What to do:
Narrow the data below down to the lines containing "scene".

Supplied material:
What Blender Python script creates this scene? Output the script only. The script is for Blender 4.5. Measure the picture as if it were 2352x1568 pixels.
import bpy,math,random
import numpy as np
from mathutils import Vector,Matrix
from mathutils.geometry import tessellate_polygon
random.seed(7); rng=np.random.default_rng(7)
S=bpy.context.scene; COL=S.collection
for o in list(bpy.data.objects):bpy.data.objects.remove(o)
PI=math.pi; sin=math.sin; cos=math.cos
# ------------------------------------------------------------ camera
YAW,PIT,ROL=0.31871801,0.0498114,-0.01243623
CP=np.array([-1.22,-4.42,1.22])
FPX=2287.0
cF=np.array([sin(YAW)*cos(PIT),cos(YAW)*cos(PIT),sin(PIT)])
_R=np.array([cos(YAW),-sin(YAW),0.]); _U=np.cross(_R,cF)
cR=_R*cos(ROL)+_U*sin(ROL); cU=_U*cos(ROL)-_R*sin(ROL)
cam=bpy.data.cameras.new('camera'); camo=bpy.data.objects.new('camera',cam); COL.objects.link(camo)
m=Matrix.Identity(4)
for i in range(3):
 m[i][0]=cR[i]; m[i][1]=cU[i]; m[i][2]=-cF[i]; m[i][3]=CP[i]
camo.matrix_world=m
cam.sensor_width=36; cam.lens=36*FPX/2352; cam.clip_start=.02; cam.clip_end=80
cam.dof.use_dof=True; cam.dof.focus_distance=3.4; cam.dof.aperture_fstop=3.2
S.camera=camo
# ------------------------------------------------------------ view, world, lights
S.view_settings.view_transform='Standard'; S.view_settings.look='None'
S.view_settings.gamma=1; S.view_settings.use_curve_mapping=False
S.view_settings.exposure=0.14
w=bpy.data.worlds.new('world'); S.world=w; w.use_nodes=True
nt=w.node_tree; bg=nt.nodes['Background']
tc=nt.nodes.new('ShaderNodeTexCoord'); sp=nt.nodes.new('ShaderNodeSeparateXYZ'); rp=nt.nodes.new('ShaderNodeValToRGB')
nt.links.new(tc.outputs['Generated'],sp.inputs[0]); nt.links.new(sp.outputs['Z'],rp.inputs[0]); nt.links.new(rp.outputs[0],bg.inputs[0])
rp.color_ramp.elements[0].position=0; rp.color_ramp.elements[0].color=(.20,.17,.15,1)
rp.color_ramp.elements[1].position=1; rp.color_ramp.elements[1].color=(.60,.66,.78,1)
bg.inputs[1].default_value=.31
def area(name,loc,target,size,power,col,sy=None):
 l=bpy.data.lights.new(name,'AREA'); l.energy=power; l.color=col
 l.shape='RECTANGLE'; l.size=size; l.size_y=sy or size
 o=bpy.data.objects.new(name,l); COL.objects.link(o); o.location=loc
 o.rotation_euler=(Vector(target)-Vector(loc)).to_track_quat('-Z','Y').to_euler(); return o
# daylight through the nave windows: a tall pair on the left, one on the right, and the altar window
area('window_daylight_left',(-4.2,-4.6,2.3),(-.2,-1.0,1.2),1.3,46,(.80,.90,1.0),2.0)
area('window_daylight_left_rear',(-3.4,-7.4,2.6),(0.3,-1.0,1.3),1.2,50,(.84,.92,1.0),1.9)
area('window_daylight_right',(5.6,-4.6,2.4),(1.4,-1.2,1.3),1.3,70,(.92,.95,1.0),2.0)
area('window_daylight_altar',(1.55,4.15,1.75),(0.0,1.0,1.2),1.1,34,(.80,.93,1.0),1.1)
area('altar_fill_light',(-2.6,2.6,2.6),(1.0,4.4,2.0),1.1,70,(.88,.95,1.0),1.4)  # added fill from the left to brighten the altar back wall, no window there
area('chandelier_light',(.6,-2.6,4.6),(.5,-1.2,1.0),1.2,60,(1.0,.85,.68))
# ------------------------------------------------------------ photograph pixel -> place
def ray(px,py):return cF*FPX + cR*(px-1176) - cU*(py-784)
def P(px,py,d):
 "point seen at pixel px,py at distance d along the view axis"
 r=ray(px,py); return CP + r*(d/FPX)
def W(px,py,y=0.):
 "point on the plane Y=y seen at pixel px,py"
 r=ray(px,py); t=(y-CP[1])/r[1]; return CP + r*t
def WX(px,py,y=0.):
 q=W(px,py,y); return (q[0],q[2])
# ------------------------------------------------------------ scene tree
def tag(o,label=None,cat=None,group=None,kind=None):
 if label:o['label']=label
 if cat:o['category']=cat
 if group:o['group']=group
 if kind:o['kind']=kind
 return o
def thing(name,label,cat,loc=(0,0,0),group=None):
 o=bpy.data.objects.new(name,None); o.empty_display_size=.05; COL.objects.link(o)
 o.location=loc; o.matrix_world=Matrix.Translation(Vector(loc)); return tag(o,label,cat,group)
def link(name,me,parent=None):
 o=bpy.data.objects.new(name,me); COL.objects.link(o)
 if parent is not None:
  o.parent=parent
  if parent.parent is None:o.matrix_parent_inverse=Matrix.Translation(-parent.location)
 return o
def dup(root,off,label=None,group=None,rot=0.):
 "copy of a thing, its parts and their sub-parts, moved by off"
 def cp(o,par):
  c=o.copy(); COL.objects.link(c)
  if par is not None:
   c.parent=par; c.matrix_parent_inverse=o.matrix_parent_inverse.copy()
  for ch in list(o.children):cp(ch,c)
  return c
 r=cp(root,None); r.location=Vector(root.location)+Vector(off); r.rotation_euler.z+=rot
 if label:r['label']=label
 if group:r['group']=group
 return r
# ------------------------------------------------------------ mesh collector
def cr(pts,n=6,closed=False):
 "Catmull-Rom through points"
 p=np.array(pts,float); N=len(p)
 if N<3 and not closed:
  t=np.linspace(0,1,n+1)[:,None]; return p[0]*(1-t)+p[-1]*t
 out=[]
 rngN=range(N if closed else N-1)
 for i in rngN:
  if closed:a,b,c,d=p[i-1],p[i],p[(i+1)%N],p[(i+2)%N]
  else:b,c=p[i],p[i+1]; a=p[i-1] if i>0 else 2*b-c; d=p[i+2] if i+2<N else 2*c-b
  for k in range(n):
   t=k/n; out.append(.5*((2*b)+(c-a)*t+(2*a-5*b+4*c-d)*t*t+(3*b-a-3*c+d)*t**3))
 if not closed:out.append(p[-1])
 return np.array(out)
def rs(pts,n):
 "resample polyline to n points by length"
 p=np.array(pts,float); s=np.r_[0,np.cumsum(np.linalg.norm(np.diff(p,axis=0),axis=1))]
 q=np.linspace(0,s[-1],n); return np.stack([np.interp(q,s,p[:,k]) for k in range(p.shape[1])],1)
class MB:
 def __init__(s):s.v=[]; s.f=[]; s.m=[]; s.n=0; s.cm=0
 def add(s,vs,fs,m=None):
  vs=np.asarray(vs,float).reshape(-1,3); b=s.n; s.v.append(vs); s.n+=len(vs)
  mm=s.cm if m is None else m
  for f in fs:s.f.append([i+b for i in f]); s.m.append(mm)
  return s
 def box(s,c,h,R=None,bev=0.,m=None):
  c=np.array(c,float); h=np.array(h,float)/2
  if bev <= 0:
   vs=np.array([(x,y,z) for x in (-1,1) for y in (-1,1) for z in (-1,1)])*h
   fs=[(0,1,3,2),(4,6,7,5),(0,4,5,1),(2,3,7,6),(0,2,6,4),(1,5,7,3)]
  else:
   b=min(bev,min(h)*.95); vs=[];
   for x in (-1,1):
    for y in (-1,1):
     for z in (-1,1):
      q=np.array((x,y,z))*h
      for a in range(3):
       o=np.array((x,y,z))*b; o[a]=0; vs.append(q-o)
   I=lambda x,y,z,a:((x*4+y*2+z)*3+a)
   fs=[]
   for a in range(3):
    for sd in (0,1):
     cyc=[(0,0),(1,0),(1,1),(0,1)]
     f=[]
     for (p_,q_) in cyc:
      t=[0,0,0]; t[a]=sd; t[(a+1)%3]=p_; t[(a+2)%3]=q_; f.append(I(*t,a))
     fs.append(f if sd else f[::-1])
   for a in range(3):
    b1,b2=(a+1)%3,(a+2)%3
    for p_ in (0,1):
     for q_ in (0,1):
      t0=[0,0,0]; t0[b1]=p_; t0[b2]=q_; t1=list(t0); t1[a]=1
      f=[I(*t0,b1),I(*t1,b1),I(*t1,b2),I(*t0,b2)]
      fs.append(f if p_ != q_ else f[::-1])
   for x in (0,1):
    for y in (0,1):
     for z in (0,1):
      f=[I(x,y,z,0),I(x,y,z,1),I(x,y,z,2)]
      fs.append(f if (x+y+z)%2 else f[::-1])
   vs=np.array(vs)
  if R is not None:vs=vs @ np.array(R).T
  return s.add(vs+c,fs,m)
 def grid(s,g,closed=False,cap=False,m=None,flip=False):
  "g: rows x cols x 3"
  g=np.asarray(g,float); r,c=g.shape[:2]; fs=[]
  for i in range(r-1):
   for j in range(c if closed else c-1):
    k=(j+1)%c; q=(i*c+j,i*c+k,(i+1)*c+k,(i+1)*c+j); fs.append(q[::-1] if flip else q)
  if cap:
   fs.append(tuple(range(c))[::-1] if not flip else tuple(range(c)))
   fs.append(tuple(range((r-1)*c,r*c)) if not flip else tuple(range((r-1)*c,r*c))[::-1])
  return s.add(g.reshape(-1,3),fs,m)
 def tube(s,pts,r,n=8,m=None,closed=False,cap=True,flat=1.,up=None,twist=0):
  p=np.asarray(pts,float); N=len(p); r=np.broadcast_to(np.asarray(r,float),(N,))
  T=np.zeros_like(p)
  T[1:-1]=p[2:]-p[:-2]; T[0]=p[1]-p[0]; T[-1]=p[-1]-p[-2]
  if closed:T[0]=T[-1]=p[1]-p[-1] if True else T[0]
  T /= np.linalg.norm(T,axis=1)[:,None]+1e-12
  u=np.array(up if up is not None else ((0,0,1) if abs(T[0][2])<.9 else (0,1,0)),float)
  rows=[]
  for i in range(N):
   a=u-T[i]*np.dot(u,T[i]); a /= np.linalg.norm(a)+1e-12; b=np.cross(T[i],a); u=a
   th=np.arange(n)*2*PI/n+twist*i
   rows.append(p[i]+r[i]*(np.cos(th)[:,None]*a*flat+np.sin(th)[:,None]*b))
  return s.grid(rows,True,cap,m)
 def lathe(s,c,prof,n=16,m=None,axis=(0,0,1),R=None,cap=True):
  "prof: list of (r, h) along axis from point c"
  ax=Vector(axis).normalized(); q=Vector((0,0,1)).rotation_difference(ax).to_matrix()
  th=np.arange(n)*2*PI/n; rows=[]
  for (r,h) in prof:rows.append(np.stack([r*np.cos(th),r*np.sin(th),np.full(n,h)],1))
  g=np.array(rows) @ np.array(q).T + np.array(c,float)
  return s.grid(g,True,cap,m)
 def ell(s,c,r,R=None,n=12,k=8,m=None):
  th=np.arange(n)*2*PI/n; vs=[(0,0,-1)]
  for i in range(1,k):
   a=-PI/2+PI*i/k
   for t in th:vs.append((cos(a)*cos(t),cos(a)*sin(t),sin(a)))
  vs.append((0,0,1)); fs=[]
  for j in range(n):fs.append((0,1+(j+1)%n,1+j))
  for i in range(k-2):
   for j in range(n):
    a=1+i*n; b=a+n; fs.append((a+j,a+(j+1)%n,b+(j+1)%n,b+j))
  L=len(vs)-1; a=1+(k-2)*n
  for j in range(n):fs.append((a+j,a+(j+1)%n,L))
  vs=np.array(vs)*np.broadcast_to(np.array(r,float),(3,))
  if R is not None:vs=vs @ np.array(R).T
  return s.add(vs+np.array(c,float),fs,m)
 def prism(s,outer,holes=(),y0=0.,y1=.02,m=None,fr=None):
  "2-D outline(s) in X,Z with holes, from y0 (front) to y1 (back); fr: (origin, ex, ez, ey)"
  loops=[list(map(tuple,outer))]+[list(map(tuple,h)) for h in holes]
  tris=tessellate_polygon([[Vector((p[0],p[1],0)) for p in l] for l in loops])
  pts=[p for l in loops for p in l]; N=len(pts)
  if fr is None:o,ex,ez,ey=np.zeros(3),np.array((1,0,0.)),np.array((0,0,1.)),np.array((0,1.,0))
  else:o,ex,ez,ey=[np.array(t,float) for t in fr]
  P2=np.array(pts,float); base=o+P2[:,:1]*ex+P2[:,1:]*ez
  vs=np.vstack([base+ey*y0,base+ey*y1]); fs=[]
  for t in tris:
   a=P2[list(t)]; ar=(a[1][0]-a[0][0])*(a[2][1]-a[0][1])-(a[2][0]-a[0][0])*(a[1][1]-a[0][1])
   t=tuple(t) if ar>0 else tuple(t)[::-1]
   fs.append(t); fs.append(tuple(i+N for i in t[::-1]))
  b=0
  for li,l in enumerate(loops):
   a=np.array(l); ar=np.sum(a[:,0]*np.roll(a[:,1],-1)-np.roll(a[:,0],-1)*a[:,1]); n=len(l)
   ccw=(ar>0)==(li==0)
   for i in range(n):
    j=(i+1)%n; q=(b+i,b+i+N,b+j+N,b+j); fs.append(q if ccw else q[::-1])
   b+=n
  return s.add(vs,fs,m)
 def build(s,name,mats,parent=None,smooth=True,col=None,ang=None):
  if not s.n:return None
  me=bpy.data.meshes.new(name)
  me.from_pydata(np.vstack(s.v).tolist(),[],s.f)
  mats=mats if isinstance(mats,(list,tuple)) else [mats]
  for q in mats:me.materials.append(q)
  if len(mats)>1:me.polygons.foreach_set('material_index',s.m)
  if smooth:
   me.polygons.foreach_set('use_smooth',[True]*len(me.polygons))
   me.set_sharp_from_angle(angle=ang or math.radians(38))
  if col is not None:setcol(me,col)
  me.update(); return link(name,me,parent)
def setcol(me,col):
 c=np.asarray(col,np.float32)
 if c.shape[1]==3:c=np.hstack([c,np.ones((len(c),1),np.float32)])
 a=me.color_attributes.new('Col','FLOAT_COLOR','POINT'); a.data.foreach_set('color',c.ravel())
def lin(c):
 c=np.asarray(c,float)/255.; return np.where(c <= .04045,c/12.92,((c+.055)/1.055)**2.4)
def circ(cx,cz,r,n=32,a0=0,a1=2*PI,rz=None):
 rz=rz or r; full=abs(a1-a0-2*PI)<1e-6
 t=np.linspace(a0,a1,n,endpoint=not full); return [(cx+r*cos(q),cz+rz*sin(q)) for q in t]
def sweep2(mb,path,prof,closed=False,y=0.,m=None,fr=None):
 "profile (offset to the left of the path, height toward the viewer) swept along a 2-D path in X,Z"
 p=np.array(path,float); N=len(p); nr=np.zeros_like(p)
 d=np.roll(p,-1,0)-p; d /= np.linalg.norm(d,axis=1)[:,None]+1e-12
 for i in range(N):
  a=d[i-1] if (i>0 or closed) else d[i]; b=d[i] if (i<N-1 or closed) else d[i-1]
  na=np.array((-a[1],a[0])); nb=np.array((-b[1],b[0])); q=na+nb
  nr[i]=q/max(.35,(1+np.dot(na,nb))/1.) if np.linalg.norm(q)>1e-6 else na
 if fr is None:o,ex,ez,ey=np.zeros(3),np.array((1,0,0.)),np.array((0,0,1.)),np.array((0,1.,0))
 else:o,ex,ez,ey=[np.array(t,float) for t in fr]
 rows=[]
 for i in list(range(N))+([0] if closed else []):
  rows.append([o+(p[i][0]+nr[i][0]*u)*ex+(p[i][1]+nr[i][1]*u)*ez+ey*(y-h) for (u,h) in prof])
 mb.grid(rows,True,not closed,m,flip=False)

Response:
What Blender Python script creates this scene? Output the script only. The script is for Blender 4.5. Measure the picture as if it were 2352x1568 pixels.
S=bpy.context.scene; COL=S.collection
# ------------------------------------------------------------ scene tree